Imagine it: the smoke-laden air of a dim club where the sound of fiddles and guitars bends through time and memory like ghosts in a dusty attic, only to be followed by something electric, something sharp enough to leave a permanent mark. Enter Carolyn Kendrick, a Los Angeles-based singer-songwriter whose voice wraps around you like velvet but with a dangerous edge, like a quiet whisper that ends in a knife’s gleam. Her latest release, Each Machine, feels less like an album and more like a journey, one that takes you deep into the cracked-open underbelly of American history and back out, slightly more broken but undeniably wiser.
URL: https://www.carolynkendrick.com/
Kendrick, known for years as a roving side musician, has now planted her flag firmly as a solo artist. This album is both an arrival and a revelation. Not that Kendrick is new to any stage—oh no, she’s crisscrossed this country, fiddling her way through festivals and back alleys alike, from Newport Folk Festival to the Savannah Music Festival, collecting accolades and admirers like hitchhikers. And she’s good at it—her Berklee College of Music polish runs like gold thread through the grit of her sound, both precise and wild in equal measure. Her past projects, like the duo The Page Turners, gave us a taste, but Each Machine is where she really blooms.

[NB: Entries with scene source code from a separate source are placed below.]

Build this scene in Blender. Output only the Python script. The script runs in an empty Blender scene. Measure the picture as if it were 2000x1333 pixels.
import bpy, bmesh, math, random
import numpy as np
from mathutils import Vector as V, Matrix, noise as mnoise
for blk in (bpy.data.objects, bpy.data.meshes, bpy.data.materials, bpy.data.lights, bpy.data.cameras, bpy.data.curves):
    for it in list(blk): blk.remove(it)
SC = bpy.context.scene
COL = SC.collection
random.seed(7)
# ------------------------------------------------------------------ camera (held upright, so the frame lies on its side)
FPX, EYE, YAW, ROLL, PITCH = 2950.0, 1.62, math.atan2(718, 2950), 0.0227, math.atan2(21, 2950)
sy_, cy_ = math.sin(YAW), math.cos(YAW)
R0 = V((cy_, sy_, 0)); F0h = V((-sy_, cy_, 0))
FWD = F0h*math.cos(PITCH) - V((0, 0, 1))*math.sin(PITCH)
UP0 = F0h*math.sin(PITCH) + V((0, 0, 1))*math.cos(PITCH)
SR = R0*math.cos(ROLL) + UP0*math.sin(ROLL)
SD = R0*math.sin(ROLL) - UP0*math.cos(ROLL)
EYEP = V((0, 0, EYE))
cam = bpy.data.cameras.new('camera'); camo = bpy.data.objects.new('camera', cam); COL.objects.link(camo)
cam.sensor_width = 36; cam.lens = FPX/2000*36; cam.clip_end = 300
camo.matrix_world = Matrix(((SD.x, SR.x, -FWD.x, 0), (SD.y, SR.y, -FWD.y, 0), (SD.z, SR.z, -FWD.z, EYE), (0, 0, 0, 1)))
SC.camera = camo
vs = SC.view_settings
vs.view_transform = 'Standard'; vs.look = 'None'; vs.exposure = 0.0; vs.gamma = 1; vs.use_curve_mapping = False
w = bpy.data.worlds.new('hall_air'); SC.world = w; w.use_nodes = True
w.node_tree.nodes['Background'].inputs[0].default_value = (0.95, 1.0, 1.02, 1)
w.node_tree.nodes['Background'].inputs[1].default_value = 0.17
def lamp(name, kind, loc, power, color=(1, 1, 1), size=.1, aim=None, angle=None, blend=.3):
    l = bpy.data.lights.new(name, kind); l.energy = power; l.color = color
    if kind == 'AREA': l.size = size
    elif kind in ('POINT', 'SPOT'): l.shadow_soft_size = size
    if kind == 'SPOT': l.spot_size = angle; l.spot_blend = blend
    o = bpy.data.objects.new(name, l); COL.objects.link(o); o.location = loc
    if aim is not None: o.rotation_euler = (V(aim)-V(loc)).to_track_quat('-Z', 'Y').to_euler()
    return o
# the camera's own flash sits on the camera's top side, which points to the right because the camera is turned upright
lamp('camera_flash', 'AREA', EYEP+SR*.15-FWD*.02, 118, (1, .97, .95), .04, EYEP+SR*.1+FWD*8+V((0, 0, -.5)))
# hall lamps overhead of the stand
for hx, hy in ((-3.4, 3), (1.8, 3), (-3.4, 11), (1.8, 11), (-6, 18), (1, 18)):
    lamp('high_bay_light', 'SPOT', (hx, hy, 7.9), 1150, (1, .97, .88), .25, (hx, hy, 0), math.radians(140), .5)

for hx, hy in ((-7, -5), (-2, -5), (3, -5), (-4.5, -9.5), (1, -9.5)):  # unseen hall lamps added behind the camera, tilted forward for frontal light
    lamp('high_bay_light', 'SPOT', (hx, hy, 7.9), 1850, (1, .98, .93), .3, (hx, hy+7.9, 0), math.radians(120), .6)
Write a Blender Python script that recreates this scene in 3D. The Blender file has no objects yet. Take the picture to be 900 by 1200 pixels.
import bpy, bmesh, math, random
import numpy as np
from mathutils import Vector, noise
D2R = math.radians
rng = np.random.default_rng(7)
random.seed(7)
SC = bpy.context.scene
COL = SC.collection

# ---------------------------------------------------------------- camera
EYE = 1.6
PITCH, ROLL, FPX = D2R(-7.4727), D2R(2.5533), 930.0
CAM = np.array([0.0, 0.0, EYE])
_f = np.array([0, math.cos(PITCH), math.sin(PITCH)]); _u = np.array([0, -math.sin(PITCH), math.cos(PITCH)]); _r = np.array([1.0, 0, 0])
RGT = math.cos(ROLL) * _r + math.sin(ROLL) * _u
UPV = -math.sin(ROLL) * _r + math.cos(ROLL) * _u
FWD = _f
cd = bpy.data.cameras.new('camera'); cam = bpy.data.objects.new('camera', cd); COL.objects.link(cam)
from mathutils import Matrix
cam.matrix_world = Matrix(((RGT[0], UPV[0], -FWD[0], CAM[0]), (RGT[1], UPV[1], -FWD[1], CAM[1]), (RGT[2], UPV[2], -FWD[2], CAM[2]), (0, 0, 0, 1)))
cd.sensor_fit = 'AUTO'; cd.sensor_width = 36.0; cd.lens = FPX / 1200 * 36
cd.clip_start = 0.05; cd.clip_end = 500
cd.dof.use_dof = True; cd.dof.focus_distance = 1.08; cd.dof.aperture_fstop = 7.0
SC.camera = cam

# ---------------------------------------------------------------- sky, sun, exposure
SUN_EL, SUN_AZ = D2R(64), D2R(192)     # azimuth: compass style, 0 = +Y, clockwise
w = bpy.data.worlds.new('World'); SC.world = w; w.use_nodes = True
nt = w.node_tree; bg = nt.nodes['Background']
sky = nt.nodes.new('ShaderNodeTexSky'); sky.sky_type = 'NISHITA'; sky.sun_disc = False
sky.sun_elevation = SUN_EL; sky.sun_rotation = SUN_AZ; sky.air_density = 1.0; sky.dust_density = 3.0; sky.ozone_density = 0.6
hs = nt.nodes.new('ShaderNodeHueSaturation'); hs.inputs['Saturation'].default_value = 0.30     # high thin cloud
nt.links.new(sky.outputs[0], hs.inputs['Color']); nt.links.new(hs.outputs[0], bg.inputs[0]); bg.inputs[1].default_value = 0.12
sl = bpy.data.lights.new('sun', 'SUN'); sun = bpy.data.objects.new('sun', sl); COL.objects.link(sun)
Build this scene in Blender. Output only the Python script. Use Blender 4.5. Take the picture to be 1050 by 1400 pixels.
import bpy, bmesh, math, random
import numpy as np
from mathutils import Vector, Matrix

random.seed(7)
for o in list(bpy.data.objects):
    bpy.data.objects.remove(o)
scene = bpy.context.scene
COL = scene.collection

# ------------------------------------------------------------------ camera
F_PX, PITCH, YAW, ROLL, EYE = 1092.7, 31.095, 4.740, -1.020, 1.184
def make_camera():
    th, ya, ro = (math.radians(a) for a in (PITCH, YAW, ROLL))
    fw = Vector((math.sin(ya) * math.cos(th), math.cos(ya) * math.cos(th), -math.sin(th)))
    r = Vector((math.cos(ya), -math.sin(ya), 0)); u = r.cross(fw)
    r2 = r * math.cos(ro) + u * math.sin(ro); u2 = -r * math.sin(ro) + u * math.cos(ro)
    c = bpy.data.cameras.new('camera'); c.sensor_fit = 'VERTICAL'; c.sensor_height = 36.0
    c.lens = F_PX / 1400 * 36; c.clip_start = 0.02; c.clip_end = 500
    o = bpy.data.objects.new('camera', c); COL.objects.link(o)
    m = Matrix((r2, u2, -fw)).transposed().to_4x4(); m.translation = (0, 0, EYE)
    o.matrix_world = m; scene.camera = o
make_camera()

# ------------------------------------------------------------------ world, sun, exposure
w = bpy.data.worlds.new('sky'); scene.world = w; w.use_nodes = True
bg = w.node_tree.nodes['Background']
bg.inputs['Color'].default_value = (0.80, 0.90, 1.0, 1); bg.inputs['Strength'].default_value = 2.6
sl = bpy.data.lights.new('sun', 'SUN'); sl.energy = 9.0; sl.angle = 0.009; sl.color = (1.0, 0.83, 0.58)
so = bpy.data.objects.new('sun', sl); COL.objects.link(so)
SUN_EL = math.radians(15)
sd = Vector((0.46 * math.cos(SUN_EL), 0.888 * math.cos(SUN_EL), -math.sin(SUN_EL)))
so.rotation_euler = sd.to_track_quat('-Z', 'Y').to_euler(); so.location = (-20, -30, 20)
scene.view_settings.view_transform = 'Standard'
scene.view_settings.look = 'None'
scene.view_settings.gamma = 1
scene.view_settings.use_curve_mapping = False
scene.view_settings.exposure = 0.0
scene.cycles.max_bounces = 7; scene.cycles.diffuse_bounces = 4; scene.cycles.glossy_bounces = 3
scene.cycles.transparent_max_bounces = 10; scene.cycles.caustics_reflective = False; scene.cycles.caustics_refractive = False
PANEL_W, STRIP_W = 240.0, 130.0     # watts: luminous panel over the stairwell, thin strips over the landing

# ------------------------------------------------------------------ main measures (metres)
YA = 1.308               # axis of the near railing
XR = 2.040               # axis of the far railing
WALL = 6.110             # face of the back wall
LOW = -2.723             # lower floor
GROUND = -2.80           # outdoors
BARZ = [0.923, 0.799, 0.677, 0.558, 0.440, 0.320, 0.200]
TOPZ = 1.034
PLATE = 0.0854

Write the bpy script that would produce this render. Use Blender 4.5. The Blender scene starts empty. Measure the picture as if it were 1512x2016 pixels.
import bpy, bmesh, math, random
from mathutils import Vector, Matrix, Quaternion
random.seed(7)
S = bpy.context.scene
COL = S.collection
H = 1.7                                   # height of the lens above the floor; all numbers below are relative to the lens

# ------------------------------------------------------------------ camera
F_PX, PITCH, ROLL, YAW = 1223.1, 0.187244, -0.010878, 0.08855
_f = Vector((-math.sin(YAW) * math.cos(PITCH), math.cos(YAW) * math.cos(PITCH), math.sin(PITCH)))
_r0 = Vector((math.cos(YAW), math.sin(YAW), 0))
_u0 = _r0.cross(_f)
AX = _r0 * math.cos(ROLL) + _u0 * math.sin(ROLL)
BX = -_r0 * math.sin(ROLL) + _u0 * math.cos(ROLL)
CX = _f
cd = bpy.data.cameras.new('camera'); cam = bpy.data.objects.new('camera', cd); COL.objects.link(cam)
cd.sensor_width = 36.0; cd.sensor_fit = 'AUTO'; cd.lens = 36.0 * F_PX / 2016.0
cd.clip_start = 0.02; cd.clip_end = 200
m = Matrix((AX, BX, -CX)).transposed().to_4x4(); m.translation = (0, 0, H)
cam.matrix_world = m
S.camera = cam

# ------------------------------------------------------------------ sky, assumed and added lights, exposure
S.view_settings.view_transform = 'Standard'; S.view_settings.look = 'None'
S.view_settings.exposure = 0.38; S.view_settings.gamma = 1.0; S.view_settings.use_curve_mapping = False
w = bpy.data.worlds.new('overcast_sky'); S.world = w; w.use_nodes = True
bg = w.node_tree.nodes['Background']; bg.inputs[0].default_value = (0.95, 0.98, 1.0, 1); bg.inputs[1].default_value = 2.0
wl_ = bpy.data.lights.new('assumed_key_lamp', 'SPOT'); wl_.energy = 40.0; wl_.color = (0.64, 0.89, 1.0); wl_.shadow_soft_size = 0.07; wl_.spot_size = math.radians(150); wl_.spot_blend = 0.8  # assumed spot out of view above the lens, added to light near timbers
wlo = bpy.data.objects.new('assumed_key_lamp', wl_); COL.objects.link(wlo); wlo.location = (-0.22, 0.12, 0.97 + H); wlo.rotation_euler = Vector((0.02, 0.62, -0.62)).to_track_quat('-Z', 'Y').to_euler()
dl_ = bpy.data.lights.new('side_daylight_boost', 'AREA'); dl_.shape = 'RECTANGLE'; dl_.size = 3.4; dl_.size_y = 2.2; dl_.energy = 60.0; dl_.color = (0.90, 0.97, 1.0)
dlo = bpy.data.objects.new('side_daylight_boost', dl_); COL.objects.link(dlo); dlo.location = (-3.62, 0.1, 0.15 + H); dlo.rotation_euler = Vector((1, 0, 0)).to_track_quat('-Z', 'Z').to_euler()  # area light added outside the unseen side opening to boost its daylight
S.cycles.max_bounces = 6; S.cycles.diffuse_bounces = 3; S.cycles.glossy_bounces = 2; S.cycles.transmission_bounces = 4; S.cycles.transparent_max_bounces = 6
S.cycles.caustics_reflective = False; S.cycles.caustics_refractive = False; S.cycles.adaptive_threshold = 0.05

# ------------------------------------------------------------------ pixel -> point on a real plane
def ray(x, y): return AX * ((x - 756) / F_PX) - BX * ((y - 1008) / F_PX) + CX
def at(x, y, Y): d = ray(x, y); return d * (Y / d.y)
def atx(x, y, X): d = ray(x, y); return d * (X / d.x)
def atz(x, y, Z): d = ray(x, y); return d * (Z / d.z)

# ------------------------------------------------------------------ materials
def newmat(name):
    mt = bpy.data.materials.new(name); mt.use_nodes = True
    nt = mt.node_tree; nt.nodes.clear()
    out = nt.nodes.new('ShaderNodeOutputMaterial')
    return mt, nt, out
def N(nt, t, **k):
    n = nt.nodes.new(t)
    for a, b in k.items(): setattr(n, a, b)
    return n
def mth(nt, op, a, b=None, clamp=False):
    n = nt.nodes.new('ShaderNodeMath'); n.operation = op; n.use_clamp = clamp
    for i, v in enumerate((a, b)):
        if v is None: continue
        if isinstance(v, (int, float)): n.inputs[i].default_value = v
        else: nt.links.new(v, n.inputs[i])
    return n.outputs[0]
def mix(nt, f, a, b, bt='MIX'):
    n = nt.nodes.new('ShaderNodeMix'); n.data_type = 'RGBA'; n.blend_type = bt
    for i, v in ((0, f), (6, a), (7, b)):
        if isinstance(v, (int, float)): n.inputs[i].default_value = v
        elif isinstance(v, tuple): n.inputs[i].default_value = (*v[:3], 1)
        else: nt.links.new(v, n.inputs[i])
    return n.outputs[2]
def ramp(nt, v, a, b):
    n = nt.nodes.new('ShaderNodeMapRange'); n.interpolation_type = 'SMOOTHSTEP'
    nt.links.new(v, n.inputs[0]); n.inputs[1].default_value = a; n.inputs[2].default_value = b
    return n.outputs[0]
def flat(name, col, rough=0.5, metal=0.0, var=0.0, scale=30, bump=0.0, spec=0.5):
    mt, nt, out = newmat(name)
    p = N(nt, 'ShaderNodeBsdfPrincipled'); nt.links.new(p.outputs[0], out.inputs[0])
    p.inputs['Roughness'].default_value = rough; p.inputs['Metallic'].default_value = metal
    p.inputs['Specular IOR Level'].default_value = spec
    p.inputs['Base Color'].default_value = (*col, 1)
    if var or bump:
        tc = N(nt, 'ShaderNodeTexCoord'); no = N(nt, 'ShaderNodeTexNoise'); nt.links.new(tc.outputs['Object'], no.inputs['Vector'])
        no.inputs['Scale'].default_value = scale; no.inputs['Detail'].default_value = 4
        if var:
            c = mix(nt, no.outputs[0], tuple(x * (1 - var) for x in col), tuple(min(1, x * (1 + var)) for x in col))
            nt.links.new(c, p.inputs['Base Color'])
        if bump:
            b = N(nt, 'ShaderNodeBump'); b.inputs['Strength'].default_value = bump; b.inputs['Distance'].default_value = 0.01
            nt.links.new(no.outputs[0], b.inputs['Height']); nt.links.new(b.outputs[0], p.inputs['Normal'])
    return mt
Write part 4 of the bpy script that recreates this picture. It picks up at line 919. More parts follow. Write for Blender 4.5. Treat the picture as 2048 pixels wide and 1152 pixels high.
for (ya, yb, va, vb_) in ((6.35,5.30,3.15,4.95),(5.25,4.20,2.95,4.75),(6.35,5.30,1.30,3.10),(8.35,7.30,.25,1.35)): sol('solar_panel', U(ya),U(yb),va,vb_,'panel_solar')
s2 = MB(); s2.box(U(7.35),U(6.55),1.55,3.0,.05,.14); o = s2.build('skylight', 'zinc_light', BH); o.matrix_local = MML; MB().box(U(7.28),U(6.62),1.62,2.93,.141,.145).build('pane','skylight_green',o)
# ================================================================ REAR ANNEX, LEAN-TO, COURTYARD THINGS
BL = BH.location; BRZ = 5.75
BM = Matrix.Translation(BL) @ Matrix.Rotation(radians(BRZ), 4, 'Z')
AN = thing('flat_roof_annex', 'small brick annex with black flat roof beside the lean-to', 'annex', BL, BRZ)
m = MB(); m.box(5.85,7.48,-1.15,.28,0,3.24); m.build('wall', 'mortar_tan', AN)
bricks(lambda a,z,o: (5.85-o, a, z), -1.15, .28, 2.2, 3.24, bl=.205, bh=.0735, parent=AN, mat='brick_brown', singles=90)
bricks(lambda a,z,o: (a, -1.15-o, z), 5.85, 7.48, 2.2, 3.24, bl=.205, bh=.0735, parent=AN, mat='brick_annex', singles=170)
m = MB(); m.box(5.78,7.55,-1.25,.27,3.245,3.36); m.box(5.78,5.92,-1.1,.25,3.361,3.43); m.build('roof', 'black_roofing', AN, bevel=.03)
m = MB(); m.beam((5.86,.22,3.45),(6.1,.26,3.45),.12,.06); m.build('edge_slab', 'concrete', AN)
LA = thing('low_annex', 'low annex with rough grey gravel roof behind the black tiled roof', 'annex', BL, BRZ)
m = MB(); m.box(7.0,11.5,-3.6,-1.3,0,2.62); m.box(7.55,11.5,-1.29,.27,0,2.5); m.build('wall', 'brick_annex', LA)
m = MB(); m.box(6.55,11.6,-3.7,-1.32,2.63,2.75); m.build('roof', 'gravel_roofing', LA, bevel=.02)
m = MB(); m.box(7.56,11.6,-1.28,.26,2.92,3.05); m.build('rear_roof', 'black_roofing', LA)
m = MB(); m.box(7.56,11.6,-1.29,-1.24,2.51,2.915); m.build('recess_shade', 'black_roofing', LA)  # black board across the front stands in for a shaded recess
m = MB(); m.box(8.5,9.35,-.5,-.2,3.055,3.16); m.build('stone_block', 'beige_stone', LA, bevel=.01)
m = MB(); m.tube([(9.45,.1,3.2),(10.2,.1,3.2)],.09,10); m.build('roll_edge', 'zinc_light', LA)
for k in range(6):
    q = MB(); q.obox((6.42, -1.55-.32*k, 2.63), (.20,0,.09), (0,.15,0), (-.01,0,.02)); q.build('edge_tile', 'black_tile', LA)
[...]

But don’t expect flowers. This album is darker, deeper—more coal mine than garden. Drawing from her research into the Satanic Panic for the hit podcast You’re Wrong About (you know the one—Podcast of the Year, iHeart Radio), Kendrick’s Each Machine digs into the dirty mythologies that shape America’s underbelly. These are folk songs for a modern world teetering on the edge. You hear it in tracks like “The Devil’s Nine Questions,” where her electric guitar crackles like fire underfoot, mixing with ancient hymns and pagan chants, a reimagining of the old murder ballads but with a modern-day shiver.
Each note of Each Machine reverberates with a kind of tension. It’s bluegrass reimagined, but also protest music that takes no prisoners. These songs are not meant to soothe; they are meant to provoke. And then there’s Kendrick herself—ethereal, yes, haunting, definitely, but there’s a devilish wit in her lyricism that keeps you off balance. Just when you think you know where she’s going, she veers left, pulls you into a dark alley of sound and leaves you standing there, wondering what just happened. “Hauntingly lovely,” Paste Magazine called her, but that doesn’t do it justice. It’s more like she takes beauty and cracks it open, lets it bleed out a bit, and then hands it back to you.
The album isn’t just music either. Kendrick’s entire release has an air of mysticism. The limited-edition 12″ vinyl, the accompanying zine filled with behind-the-scenes photography and personal essays—it’s all part of a broader ritual. You’re not just listening to an album; you’re stepping into her world, into the haunted space between history and myth, past and present. She presses on vinyl not just songs, but stories, folklore, and political unrest. The zine isn’t just an add-on, it’s part of the experience, like a grimoire guiding you through the sonic landscape Kendrick has built, her essays giving us a glimpse into the creation process.
And then there’s her influences, sprawling and eclectic: Aoife O’Donovan, Kaia Kater, Margo Price, Bruce Molsky—names that read like a map of modern folk royalty. But Carolyn isn’t just rubbing shoulders with greatness; she’s carving out her own place. When she shared the stage with these legends, she wasn’t just a backing musician. She was absorbing, learning, and now? Now, she’s showing us what she’s made of.
Yet, this album isn’t about resting on laurels. It’s not comfortable. Tracks like “Deadman’s Creek,” where Kendrick channels that age-old tradition of murder ballads, are unsettling, in the best way possible. This is Carolyn Kendrick pushing the boundaries of what folk music can be—political, dangerous, a little bit weird. There are electric guitar licks that slice through fiddle melodies like lightning striking a barn. It’s a sound that could fill a darkened cathedral just as easily as a backwoods juke joint.
When you think of Carolyn Kendrick, maybe you picture a woman with a guitar, standing under a single spotlight. But with Each Machine, you need to picture something else—a conjurer, calling up old ghosts and setting them loose into the night, all while smiling softly from the shadows. This is not the same artist who gave us Tear Things Apart back in 2020, though you can trace the lines of growth. No, this is something fiercer, stranger, electric.
What you get in Each Machine is a time capsule cracked open. It is pagan hymns soaked in gasoline. It is a prayer and a curse all in one breath. Kendrick’s time on the road, her years as the fiddler standing just to the right of the spotlight, have sharpened her. Now, in the center, she’s both beautiful and dangerous, daring us to follow her deeper into the dark.